Interest Rates and Cost of Living

20 February 2025

Earlier this week, for the first time in over four years, the Reserve Bank of Australia cut interest rates, offering much-needed relief to families across New South Wales. For many in south-west Sydney, including the hardworking families in my electorate of Leppington, that cut could not come soon enough. The average mortgage in Sydney now sits between $600,000 and $700,000, so the rate reduction means an extra $1,200 a year in the pockets of the average home owner. That money can go towards crushing cost-of-living pressures like groceries, bills and petrol. The median monthly mortgage repayment for households in the Leppington electorate is over $2,300, among the highest in the State. That places enormous financial strain on local families who are already feeling the pinch from rising costs in other essential areas.

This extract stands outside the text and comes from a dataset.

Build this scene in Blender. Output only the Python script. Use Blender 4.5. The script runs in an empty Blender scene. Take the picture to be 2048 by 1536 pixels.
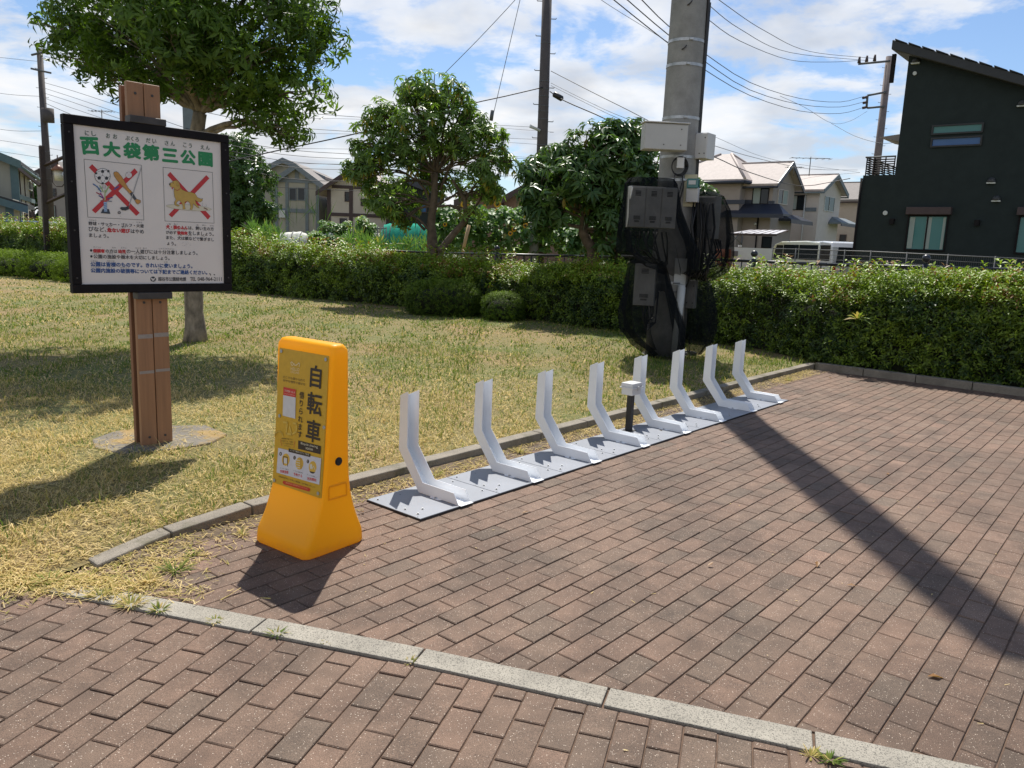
import bpy, bmesh, math, random
import numpy as np
from mathutils import Vector, Matrix
random.seed(7)
rng = np.random.default_rng(11)
R = math.radians
sc = bpy.context.scene
C = sc.collection

# ------------------------------------------------------------------ camera
H = 1.438
F_PX, PITCH, ROLL = 1573.8, R(10.078), R(2.29)
cam_d = bpy.data.cameras.new('camera')
cam = bpy.data.objects.new('camera', cam_d)
C.objects.link(cam)
cam_d.sensor_width = 36
cam_d.lens = F_PX / 2048 * 36
cam_d.clip_start = 0.05
cam_d.clip_end = 3000
cam.matrix_world = (Matrix.Translation((0, 0, H)) @ Matrix.Rotation(math.pi / 2 - PITCH, 4, 'X')
                    @ Matrix.Rotation(ROLL, 4, 'Z'))
sc.camera = cam

# ------------------------------------------------------------------ sky and sun
SUN_EL, SUN_ROT = R(57), R(0.3)
world = bpy.data.worlds.new('World')
sc.world = world
world.use_nodes = True
nt = world.node_tree
nt.nodes.clear()
N = nt.nodes.new
L = nt.links.new


def wmath(op, a, b=None, c=None, tree=None):
    t = tree or nt
    n = t.nodes.new('ShaderNodeMath')
    n.operation = op
    for i, v in enumerate((a, b, c)):
        if v is None:
            continue
        if isinstance(v, (int, float)):
            n.inputs[i].default_value = v
        else:
            t.links.new(v, n.inputs[i])
    return n.outputs[0]


out = N('ShaderNodeOutputWorld')
bg = N('ShaderNodeBackground')
sky = N('ShaderNodeTexSky')
sky.sky_type = 'NISHITA'
sky.sun_disc = False
sky.sun_elevation = SUN_EL
sky.sun_rotation = SUN_ROT
sky.air_density = 1.0
sky.dust_density = 0.5
sky.ozone_density = 3.0
tc = N('ShaderNodeTexCoord')
sep = N('ShaderNodeSeparateXYZ')
L(tc.outputs['Generated'], sep.inputs[0])
zc = wmath('MAXIMUM', sep.outputs['Z'], 0.0)
den = wmath('ADD', zc, 0.22)
ux = wmath('DIVIDE', sep.outputs['X'], den)
uy = wmath('DIVIDE', sep.outputs['Y'], den)
cmb = N('ShaderNodeCombineXYZ')
L(ux, cmb.inputs[0])
L(uy, cmb.inputs[1])


def cloud_noise(scale, detail, offs, rough=0.55, stretch=(1, 1, 1)):
    mp = N('ShaderNodeMapping')
    mp.inputs['Location'].default_value = offs
    mp.inputs['Scale'].default_value = stretch
    L(cmb.outputs[0], mp.inputs[0])
    n = N('ShaderNodeTexNoise')
    n.inputs['Scale'].default_value = scale
    n.inputs['Detail'].default_value = detail
    n.inputs['Roughness'].default_value = rough
    n.inputs['Distortion'].default_value = 0.25
    L(mp.outputs[0], n.inputs['Vector'])
    return n.outputs['Fac']


def ramp(fac, stops, tree=None):
    t = tree or nt
    r = t.nodes.new('ShaderNodeValToRGB')
    el = r.color_ramp.elements
    while len(el) < len(stops):
        el.new(0.5)
    for e, (p, c) in zip(el, stops):
        e.position = p
        e.color = (c, c, c, 1) if isinstance(c, (int, float)) else (*c, 1)
    t.links.new(fac, r.inputs[0])
    return r.outputs[0]


big = cloud_noise(1.05, 7, (3.1, 1.7, 0.4), 0.56)
fine = cloud_noise(3.2, 8, (7.3, 2.2, 1.4), 0.6)
mixn = wmath('ADD', wmath('MULTIPLY', big, 0.66), wmath('MULTIPLY', fine, 0.34))
low = wmath('MULTIPLY', wmath('SUBTRACT', 0.26, zc), 0.10)
cov = ramp(wmath('ADD', mixn, low), [(0.445, 0), (0.49, 0.78), (0.56, 1.0)])
shade = ramp(cloud_noise(2.4, 5, (3.45, 1.62, 0.4), 0.5), [(0.42, (6.9, 6.95, 7.05)), (0.62, (4.6, 4.85, 5.3))])
skyc = N('ShaderNodeMix')
skyc.data_type = 'RGBA'
skyc.blend_type = 'MULTIPLY'
skyc.inputs['Factor'].default_value = 1
L(sky.outputs[0], skyc.inputs['A'])
skyc.inputs['B'].default_value = (0.76, 0.82, 0.90, 1)
cm = N('ShaderNodeMix')
cm.data_type = 'RGBA'
L(cov, cm.inputs['Factor'])
L(skyc.outputs['Result'], cm.inputs['A'])
L(shade, cm.inputs['B'])
L(cm.outputs['Result'], bg.inputs[0])
bg.inputs[1].default_value = 0.1
L(bg.outputs[0], out.inputs[0])

sun_d = bpy.data.lights.new('sun', 'SUN')
sun_d.energy = 4.6
sun_d.angle = R(0.53)
sun_d.color = (1.0, 0.95, 0.87)
sun = bpy.data.objects.new('sun', sun_d)
C.objects.link(sun)
sdir = Vector((math.sin(SUN_ROT) * math.cos(SUN_EL), math.cos(SUN_ROT) * math.cos(SUN_EL), math.sin(SUN_EL)))
sun.rotation_euler = sdir.to_track_quat('Z', 'Y').to_euler()

sc.view_settings.view_transform = 'Standard'
sc.view_settings.look = 'None'
sc.view_settings.gamma = 1
sc.view_settings.use_curve_mapping = False
sc.view_settings.exposure = 0.5
sc.cycles.max_bounces = 6
sc.cycles.transparent_max_bounces = 12
sc.render.engine = 'CYCLES'

# ------------------------------------------------------------------ survey helpers (places measured from the photograph)
def ray(px, py):
    dx, dy = px - 1024, py - 768
    u = dx * math.cos(ROLL) + dy * math.sin(ROLL)
    v = -dx * math.sin(ROLL) + dy * math.cos(ROLL)
    zc_ = -v / F_PX
    return np.array([u / F_PX, math.cos(PITCH) + zc_ * math.sin(PITCH), -math.sin(PITCH) + zc_ * math.cos(PITCH)])


def G(px, py, z=0.0):
    d = ray(px, py)
    t = (z - H) / d[2]
    return (d[0] * t, d[1] * t)


def at(px, py, Y):
    d = ray(px, py)
    t = Y / d[1]
    return Vector((d[0] * t, Y, H + d[2] * t))


DA = np.array([math.sin(R(40)), math.cos(R(40))])      # along the cycle strip
NA = np.array([DA[1], -DA[0]])                          # from the lawn towards the paving
F0 = np.array([-0.45, 3.90])                            # near front corner of the strip


def strip(a, n, z=0.0):
    p = F0 + DA * a + NA * n
    return Vector((p[0], p[1], z))


# ------------------------------------------------------------------ materials
MATS = {}


def newmat(name):
    m = bpy.data.materials.new(name)
    m.use_nodes = True
    t = m.node_tree
    b = t.nodes['Principled BSDF']
    MATS[name] = m
    return m, t, b


def texnoise(t, scale, detail=4, coord='Object', rough=0.55, dist=0.0, stretch=None):
    n = t.nodes.new('ShaderNodeTexNoise')
    n.inputs['Scale'].default_value = scale
    n.inputs['Detail'].default_value = detail
    n.inputs['Roughness'].default_value = rough
    n.inputs['Distortion'].default_value = dist
    if coord == 'World':
        g = t.nodes.new('ShaderNodeNewGeometry')
        o = g.outputs['Position']
    else:
        g = t.nodes.new('ShaderNodeTexCoord')
        o = g.outputs[coord]
    if stretch:
        mp = t.nodes.new('ShaderNodeMapping')
        mp.inputs['Scale'].default_value = stretch
        t.links.new(o, mp.inputs[0])
        o = mp.outputs[0]
    t.links.new(o, n.inputs['Vector'])
    return n.outputs['Fac']


def mixc(t, fac, a, b, blend='MIX'):
    m = t.nodes.new('ShaderNodeMix')
    m.data_type = 'RGBA'
    m.blend_type = blend
    for key, v in (('Factor', fac), ('A', a), ('B', b)):
        if isinstance(v, tuple):
            m.inputs[key].default_value = (*v, 1) if len(v) == 3 else v
        elif isinstance(v, (int, float)):
            m.inputs[key].default_value = v
        else:
            t.links.new(v, m.inputs[key])
    return m.outputs['Result']


def bump(t, b, h, strength=0.3, dist=0.01):
    n = t.nodes.new('ShaderNodeBump')
    n.inputs['Strength'].default_value = strength
    n.inputs['Distance'].default_value = dist
    t.links.new(h, n.inputs['Height'])
    t.links.new(n.outputs[0], b.inputs['Normal'])


def plain(name, col, rough=0.6, var=0.15, scale=6.0, metal=0.0, bs=0.0, fine=60.0, spec=0.5, coord='Object', stretch=None):
    m, t, b = newmat(name)
    lo = tuple(c * (1 - var) for c in col)
    hi = tuple(min(1, c * (1 + var)) for c in col)
    n1 = texnoise(t, scale, 5, coord, 0.6, stretch=stretch)
    f = ramp(n1, [(0.3, 0), (0.7, 1)], t)
    c = mixc(t, f, lo, hi)
    t.links.new(c, b.inputs['Base Color'])
    b.inputs['Roughness'].default_value = rough
    b.inputs['Metallic'].default_value = metal
    b.inputs['Specular IOR Level'].default_value = spec
    if bs:
        bump(t, b, texnoise(t, fine, 3, coord), bs, 0.004)
    return m


def attr(t, name='tone'):
    a = t.nodes.new('ShaderNodeAttribute')
    a.attribute_name = name
    return a.outputs['Fac']


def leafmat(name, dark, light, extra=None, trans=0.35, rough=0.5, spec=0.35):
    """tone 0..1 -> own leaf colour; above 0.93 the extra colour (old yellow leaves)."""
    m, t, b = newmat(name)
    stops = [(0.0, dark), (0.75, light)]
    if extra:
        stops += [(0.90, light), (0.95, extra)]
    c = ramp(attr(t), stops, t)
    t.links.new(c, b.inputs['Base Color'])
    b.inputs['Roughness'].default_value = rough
    b.inputs['Specular IOR Level'].default_value = spec
    tr = t.nodes.new('ShaderNodeBsdfTranslucent')
    bright = mixc(t, 1.0, c, (1.25, 1.35, 0.55), 'MULTIPLY')
    t.links.new(bright, tr.inputs[0])
    ms = t.nodes.new('ShaderNodeMixShader')
    ms.inputs[0].default_value = trans
    t.links.new(b.outputs[0], ms.inputs[1])
    t.links.new(tr.outputs[0], ms.inputs[2])
    t.links.new(ms.outputs[0], t.nodes['Material Output'].inputs[0])
    return m


def paver_mat():
    m, t, b = newmat('paver')
    base = ramp(attr(t), [(0.0, (0.130, 0.092, 0.065)), (0.3, (0.152, 0.100, 0.069)), (0.6, (0.172, 0.107, 0.073)),
                          (0.8, (0.168, 0.114, 0.080)), (1.0, (0.210, 0.130, 0.090))], t)
    blot = ramp(texnoise(t, 9, 4, 'World', 0.6), [(0.35, 0.80), (0.7, 1.12)], t)
    c = mixc(t, 1.0, base, blot, 'MULTIPLY')
    wide = ramp(texnoise(t, 0.7, 3, 'World', 0.5), [(0.3, 0.88), (0.7, 1.10)], t)
    c = mixc(t, 1.0, c, wide, 'MULTIPLY')
    grain = ramp(texnoise(t, 330, 3, 'World', 0.75), [(0.34, 0.50), (0.5, 1.0), (0.66, 1.62)], t)
    dirt = ramp(texnoise(t, 1.6, 6, 'World', 0.7, 0.6), [(0.40, 0.72), (0.52, 1.0), (0.75, 1.12)], t)
    c = mixc(t, 1.0, c, dirt, 'MULTIPLY')
    c = mixc(t, 1.0, c, grain, 'MULTIPLY')
    v = t.nodes.new('ShaderNodeTexVoronoi')
    v.inputs['Scale'].default_value = 210
    g = t.nodes.new('ShaderNodeNewGeometry')
    t.links.new(g.outputs['Position'], v.inputs['Vector'])
    sep_ = t.nodes.new('ShaderNodeSeparateColor')
    t.links.new(v.outputs['Color'], sep_.inputs[0])
    pick = wmath('GREATER_THAN', sep_.outputs[0], 0.76, tree=t)
    near = wmath('LESS_THAN', v.outputs['Distance'], wmath('MULTIPLY', sep_.outputs[1], 0.36, tree=t), tree=t)
    fl = wmath('MULTIPLY', pick, near, tree=t)
    fl = wmath('MULTIPLY', fl, 0.75, tree=t)
    c = mixc(t, fl, c, (0.66, 0.56, 0.45))
    # damp dark soil stain along the gutter
    sp_ = t.nodes.new('ShaderNodeSeparateXYZ')
    t.links.new(g.outputs['Position'], sp_.inputs[0])
    nn = wmath('ADD', wmath('MULTIPLY', wmath('SUBTRACT', sp_.outputs[0], float(F0[0]), tree=t), float(NA[0]), tree=t),
               wmath('MULTIPLY', wmath('SUBTRACT', sp_.outputs[1], float(F0[1]), tree=t), float(NA[1]), tree=t), tree=t)
    edge = wmath('ADD', nn, wmath('MULTIPLY', texnoise(t, 4.5, 5, 'World', 0.7), 0.45, tree=t), tree=t)
    st = ramp(wmath('ADD', edge, 0.6, tree=t), [(0.10, 0.55), (0.42, 1.0)], t)
    c = mixc(t, 1.0, c, st, 'MULTIPLY')
    t.links.new(c, b.inputs['Base Color'])
    b.inputs['Roughness'].default_value = 0.78
    b.inputs['Specular IOR Level'].default_value = 0.35
    bump(t, b, texnoise(t, 260, 3, 'World', 0.7), 0.55, 0.002)
    return m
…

That financial pressure is a direct result of the previous Liberal Government's economic mismanagement, after more than a decade of wasted opportunities and poor decision-making. As a result, New South Wales was left with skyrocketing housing prices, a rental crisis and crumbling infrastructure. The Liberals prioritised corporate handouts and privatisation over the needs of working families, driving up tolls, energy bills and essential service costs. They sold off our electricity networks, leading to record‑high power bills. They privatised WestConnex, increasing tolls year after year and making it more expensive for people to travel to work. They failed to invest in social and affordable housing, worsening the rental crisis and leaving thousands struggling to find a home. They let developers dictate planning policy, allowing unchecked growth without the necessary infrastructure, schools or healthcare services to support new and growing communities. Their legacy is one of debt, higher costs and fewer services, making life harder for people in my region of south-west Sydney.

The interest rate cut comes on top of the suite cost-of-living relief introduced by the Minns Labor Government—real steps to ease financial pressure on families. That includes $500 in energy rebates for eligible households, toll relief with the $60 weekly cap for regular commuters, and support for first home buyers through expanded stamp duty concessions. The Government has also introduced increased rental assistance and more affordable childcare options, ensuring families can keep more of their hard-earned money. Additionally, investments in public transport affordability and healthcare support measures have helped reduce day-to-day expenses for many in our community.

I welcome the immediate decision by the big four banks to pass on the rate cut in full. That is the right move and will ensure that families in Leppington and across south-west Sydney feel the benefits as soon as possible. The quicker those savings reach households, the sooner we can help arrest the cost-of-living crisis. While I understand that banks have a duty to their shareholders, they also have a responsibility to their customers and the country. After years of bank closures and the damning findings of the Royal Commission into Misconduct in the Banking, Superannuation and Financial Services Industry, this is the least they can do to rebuild trust in the community. However, the big banks still have plenty of work to do.

Today Westpac announced its decision to offshore 190 jobs to the Philippines, including roles from South Australia and New South Wales. That is troubling to say the least, especially after reporting a $1.7 billion quarterly profit. The Finance Sector Union has rightly criticised the move, highlighting potential risks to customer data security and negative impacts on staff and customer relations. Moreover, the closure of bank branches continues to affect communities across the State and the nation. My colleague the member for Blacktown shared his residents' frustration over the closure of the Commonwealth Bank branch in Doonside. He said that it was turning its back on the locals as well as the local business community.

In new areas in south-west Sydney, such as Leppington and Camden, where new houses and shopping centres are being built, the absence of nearby bank branches poses similar significant challenges for residents and businesses alike. Families in Leppington and across south-west Sydney are doing it tough. They have endured stubbornly high interest rates, rising rents and increasing grocery bills. The interest rate cut offers a chance to provide some much needed breathing room, and I am pleased to see the banks passing on those reductions in full. However, banks must also consider the broader impact of their operational decisions on local communities and the economy. Maintaining local jobs and accessible banking services is essential for the wellbeing and prosperity of our communities.